A utility buyer in the Lower Midwest said local temperatures had been fairly cold since midweek but were due to start warming up Monday. That meant that although company gas volumes were substantial late last week, they would be dropping off this week. Somewhat wistfully, she declared, "We sure could use an Arctic blast to boost throughput again," adding that it might not be so pleasant for residents personally but would help the business.

Echoing other reports of early starts on December trading, the buyer said her company had already bought some indexed gas for next month.

Another utility buyer, this time in the Pacific Northwest, said the late-weekend storm forecast was definitely on the minds of traders in her region, so their extra purchases kept those points from falling as much as in the rest of the West. The WIC restoration meant little to her company, she said, since it usually gets nearly all of its Northwest Pipeline supplies from Western Canada.

The Baker Hughes Rotary Rig Count (http://intelligencepress.com/features/bakerhughes/) found 1,402 rigs drilling gas wells in the week ending Nov. 17, a decrease of 13 from the previous week. All of the 82 active rigs in the Gulf of Mexico were searching for gas, Baker Hughes said.

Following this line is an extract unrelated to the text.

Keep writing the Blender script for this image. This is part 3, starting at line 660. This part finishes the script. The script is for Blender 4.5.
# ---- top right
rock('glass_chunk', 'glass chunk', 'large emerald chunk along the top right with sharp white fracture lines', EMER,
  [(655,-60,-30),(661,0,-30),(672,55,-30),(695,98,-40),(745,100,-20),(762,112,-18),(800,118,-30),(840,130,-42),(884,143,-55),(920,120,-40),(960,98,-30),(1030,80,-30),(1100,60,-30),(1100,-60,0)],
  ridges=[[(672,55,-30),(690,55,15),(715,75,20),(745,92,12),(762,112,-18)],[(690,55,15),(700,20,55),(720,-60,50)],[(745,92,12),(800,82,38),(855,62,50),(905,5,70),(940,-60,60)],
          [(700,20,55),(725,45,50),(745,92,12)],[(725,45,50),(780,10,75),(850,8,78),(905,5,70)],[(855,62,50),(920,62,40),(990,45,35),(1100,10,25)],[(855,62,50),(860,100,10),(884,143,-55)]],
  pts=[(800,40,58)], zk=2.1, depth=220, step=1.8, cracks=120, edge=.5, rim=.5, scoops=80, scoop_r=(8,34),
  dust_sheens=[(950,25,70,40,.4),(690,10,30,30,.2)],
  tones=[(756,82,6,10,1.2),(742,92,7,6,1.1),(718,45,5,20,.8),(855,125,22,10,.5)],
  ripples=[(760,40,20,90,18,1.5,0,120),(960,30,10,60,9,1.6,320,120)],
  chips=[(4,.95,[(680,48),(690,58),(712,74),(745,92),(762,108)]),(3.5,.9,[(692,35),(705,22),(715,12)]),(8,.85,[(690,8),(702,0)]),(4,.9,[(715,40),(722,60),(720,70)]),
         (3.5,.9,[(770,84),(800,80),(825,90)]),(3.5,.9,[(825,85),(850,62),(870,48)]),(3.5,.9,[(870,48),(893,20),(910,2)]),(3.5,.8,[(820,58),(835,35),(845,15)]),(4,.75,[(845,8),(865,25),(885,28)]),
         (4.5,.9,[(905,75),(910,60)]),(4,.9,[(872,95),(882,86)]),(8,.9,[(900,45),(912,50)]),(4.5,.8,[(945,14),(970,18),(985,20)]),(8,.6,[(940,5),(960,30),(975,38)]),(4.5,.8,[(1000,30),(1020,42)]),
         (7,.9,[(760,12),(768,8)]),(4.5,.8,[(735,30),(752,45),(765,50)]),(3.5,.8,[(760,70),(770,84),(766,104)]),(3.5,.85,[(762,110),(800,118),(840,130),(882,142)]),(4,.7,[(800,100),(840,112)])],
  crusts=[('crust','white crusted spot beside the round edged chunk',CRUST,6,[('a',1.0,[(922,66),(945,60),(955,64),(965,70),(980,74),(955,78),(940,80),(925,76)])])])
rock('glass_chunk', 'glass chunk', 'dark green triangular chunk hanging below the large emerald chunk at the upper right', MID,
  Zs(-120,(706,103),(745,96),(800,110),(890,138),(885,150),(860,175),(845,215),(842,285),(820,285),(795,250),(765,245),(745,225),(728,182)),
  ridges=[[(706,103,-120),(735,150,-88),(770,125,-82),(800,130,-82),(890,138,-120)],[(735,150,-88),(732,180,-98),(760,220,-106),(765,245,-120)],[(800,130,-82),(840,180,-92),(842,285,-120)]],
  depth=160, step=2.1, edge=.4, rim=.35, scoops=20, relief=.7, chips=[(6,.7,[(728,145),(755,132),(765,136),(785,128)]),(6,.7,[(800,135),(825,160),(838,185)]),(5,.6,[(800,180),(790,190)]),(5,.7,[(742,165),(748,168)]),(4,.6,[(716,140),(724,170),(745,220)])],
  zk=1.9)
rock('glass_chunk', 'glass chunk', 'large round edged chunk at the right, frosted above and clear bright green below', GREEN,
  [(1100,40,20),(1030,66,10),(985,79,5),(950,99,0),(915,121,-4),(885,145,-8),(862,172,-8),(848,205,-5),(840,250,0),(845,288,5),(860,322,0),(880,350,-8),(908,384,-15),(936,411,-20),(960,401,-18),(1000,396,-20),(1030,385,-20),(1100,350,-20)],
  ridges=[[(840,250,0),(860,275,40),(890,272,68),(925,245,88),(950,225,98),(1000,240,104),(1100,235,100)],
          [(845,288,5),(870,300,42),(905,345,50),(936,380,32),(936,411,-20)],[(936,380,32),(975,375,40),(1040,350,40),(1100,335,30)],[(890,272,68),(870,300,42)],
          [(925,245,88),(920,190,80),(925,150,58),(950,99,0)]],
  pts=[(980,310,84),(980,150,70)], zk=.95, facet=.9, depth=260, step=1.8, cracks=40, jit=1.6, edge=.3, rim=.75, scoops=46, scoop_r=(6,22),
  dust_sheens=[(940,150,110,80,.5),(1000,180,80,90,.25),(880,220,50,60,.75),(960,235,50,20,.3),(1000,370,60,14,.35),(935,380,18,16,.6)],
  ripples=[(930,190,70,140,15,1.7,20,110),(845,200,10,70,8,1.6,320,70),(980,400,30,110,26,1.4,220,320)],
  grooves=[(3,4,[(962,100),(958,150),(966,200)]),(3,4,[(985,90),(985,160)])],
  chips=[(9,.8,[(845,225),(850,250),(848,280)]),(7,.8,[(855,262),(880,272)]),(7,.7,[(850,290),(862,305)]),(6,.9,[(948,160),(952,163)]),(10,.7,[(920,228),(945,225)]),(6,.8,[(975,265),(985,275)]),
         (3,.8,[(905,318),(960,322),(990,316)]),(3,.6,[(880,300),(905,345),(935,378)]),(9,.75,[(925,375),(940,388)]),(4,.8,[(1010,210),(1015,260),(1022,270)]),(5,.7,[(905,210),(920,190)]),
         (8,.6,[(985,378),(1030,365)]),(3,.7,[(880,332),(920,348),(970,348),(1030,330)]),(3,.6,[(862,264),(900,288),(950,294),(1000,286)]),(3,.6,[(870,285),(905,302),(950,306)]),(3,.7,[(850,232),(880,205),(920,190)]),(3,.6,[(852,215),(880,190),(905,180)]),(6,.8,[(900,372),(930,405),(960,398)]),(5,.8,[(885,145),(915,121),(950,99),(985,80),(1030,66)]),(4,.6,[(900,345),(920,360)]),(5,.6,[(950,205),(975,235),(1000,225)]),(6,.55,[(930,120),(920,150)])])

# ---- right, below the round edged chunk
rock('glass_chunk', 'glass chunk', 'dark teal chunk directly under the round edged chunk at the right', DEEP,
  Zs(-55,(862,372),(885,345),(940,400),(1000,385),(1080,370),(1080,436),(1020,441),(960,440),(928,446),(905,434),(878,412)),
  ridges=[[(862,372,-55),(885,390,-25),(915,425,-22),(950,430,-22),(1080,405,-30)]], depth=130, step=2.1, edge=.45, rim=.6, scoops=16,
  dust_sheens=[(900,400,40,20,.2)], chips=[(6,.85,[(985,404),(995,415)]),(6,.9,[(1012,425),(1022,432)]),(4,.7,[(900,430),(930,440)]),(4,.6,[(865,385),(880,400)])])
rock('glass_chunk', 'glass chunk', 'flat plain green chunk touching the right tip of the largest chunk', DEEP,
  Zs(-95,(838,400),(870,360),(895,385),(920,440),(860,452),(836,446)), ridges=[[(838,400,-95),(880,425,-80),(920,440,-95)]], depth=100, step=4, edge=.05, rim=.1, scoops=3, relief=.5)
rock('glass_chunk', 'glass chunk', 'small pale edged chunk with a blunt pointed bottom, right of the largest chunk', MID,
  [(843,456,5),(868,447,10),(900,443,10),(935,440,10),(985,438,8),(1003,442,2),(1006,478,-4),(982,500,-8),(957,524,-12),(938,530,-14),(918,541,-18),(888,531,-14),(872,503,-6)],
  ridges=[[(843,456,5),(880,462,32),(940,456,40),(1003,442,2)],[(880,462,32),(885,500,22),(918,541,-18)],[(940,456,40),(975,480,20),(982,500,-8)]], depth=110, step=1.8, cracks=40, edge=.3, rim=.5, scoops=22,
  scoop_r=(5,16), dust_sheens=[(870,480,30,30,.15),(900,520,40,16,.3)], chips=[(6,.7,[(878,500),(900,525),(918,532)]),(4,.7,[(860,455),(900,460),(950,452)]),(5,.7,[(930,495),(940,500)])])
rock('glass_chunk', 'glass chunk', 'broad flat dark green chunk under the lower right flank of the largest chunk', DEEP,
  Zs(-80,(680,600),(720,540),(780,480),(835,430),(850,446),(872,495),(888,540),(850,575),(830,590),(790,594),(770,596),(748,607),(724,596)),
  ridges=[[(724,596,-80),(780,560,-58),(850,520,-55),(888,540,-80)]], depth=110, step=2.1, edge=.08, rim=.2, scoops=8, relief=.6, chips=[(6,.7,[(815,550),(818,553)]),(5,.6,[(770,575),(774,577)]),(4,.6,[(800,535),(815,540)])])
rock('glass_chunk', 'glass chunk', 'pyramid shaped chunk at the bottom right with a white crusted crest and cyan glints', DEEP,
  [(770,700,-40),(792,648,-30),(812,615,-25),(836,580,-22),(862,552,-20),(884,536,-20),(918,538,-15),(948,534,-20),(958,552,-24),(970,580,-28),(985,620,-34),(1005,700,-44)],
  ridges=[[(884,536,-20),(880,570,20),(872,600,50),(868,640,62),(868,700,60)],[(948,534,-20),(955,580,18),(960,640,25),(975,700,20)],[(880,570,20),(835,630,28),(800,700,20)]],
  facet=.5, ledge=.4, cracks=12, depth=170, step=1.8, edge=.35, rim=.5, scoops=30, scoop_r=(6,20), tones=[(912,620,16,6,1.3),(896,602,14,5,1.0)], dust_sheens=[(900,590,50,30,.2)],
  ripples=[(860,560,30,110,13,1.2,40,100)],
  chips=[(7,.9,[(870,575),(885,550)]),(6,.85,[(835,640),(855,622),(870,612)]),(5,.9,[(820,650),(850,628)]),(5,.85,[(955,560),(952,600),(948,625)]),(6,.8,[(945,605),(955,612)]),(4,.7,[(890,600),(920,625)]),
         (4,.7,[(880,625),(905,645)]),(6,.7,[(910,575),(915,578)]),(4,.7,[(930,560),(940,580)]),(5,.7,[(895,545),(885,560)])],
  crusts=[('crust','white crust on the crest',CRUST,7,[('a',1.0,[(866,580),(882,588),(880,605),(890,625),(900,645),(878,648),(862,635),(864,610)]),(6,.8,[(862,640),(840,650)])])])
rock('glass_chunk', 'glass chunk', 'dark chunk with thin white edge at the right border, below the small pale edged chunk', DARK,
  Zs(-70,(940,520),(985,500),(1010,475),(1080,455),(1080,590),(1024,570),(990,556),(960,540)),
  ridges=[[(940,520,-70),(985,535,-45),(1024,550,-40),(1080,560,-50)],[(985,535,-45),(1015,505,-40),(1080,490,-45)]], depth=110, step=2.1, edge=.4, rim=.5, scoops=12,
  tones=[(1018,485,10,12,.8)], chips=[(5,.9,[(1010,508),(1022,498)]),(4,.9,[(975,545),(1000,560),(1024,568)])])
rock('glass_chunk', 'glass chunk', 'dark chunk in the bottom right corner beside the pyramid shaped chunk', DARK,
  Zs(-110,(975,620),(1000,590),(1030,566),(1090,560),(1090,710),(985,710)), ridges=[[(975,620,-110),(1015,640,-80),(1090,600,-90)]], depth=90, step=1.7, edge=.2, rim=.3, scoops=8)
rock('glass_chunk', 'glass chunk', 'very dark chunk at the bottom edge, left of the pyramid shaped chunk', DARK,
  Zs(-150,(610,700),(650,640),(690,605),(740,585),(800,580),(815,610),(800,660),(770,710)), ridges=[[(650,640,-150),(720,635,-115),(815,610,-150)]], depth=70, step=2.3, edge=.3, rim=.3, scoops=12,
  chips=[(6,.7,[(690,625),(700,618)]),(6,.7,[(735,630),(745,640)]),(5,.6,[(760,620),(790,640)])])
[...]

It's a good thing the Gulf of Mexico has seen an inactive last half of the 2006 Atlantic hurricane season. It was only last week that many pilots returned to work at PHI, a Lafayette, LA-based helicopter firm serving the offshore market, after a two-month strike. A Bloomberg News report said nearly a third of the 1,200 helicopter pilots operating in the Gulf were idle at the height of the strike. Local 108 of the Office and Professional Employees Union reportedly represented 380 of PHI's 570 pilots at the beginning of the strike and finished with about 200.